LIBERAL SIN NEO
Lecciones de 20 años de ocupación
El domingo 15 de agosto, las fuerzas del Talibán ingresaron a la ciudad capital de Kabul, encontrando muy modesta resistencia. Por la tarde se supo que el presidente afgano, Ashraf Ghani; el vicepresidente y el jefe del Congreso habían huido del país. Las fuerzas leales abandonaron su puesto y el ejército afgano dejó de existir. Esa misma noche, el Talibán ocupó el palacio presidencial, bajó la bandera que ondeaba e izó la propia; al día siguiente proclamó la restauración del Emirato Islámico de Afganistán y la República llegó a su fin. La embajada de EE. UU., construida a un costo de US$700 millones, bajó la bandera y evacuó a su personal. El aeropuerto de Kabul es el único reducto que queda en manos de la fuerza de EE. UU., que ocupó y quiso administrar y modernizar Afganistán durante dos décadas.
' EE. UU. no puede construir las instituciones en Guatemala con ingeniería social prefabricada
Fritz Thomas
El presidente Biden y sus voceros declararon que todo formaba parte del plan y era culpa de Trump. Pocas semanas antes, Biden manifestó que sería altamente improbable que los talibanes tomaran Afganistán, ya que el ejército de ese país estaba tan bien equipado y entrenado, refiriéndose a los miles de millones de dólares en armamento y equipo donado por EE. UU. —contaba con 300 mil efectivos frente a 75 mil talibanes—. La velocidad con la que el Talibán tomó control del país tomó a todos por sorpresa, especialmente a los servicios de inteligencia estadounidenses. Ahora los talibanes cuentan con aviones, helicópteros, tanques, vehículos, sistemas de radar, armamento y sofisticadas bases militares y aéreas, cortesía de EE. UU.
Después de los ataques terroristas del 11 de septiembre en los que se usaron aviones comerciales como misiles suicidas, EE. UU. exigió al gobierno talibán en Afganistán que entregara al autor intelectual, jefe de Al Queda, Osama Bin Laden. Luego de que los talibanes se rehusaran, EE. UU. invadió Afganistán, derrocó al gobierno talibán y se quedó 20 años. Quizás lo más certero que dijo el presidente Biden fue: “Queda a la población de Afganistán decidir qué tipo de gobierno quiere, no a nosotros imponer el gobierno a ellos”. A costa de muchas vidas y tesoro, sería una lección duramente aprendida, pero dudo que se haya aprendido.

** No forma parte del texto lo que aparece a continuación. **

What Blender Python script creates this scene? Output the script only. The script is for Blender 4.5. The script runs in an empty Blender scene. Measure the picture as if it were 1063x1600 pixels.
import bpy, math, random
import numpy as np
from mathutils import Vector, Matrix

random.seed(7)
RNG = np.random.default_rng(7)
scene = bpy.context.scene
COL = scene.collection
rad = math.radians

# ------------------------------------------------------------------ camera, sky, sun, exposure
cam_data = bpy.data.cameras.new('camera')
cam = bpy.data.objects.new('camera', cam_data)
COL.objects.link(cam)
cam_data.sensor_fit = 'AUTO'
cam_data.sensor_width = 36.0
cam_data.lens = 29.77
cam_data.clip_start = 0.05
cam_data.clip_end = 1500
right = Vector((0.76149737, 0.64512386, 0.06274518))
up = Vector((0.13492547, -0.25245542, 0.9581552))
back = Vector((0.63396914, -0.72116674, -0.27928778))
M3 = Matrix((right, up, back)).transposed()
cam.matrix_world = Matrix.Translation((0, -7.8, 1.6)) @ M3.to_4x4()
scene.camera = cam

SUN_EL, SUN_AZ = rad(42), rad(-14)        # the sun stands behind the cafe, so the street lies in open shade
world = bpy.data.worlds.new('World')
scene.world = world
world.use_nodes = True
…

La misión en Afganistán, que originalmente era evitar que desde ese país se organizaran ataques terroristas, pasó a ser menos de carácter militar y más de ingeniería social, “construir instituciones”, con la idea de que la paz y la prosperidad llegaría con la democracia, derechos humanos, educación e infraestructura; el país podría convertirse en una sociedad moderna. Todo con financiamiento y “ayuda” internacional de los países ricos, planes y proyectos de sus burócratas expertos en construir el desarrollo y la democracia. Gran parte de la ayuda fue a las cuentas bancarias y estilo de vida de políticos y funcionarios afganos dedicados al ordeño. Las instituciones occidentales y la insistencia en políticas de género no pegaron raíces en una sociedad tribal con antiguas tradiciones y costumbres propias.
Ahora que EE. UU. se propone firmemente atacar la “raíz de las causas” de la ola migratoria desde el Triángulo Norte, vale la pena preguntarse qué ha aprendido de Afganistán. En este contexto, probablemente nada. Al mejor estilo del exembajador Todd Robinson, pisando fuerte, continuará escogiendo entusiastas aliados locales —incluyendo varios en el exilio— para tratar de imponer soluciones a su imagen y semejanza, con planes y proyectos fraguados en Washington. La lección local es que EE. UU. no puede construir las instituciones en Guatemala con ingeniería social prefabricada, eso tiene que hacerse aquí.